I've wondered since I heard of the Tibetan Empire how they produced the manpower to conquer anyone -- literally how they had the net primary productivity to raise enough people. This is a ludicrously simple view of the problem, but the plateau is crogglingly harsh: it doesn't produce much biomass and it's hard to cross. The Long March marchers thought it was hard travelling. Quite a lot of the known polyandrous societies are in that region and polyandry is explicitly described as a way not to over-populate agricultural/pastoral capacity. "Songtsän Gampo proved adept at diplomacy as well as combat.", but he's also described as having large armies. If they were mostly armies he had just recently conquered, that sure is some diplomacy.
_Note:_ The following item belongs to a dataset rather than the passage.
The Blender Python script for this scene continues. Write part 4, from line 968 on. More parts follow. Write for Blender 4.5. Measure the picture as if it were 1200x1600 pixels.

The abandoned agricultural infrastructure Belleza describes is fascinating. It grew crops once and hasn't for centuries --- in the pictures it doesn't seem to be growing anything. There's not a scurf of dead grass on the fine-soil plateau. There's quite a lot on Tibetan climate change, but I haven't found anything in the Empire period; it cooled off in 0BCE or maybe 2000BCE, and agriculture switched from millets to barley. There's a small global cooling at the right period, maybe it made the high valleys usefully wetter for... a few hundred years? Less?

This is a very sublunar concern, but the trade and art are even more astounding someplace it's so hard to live.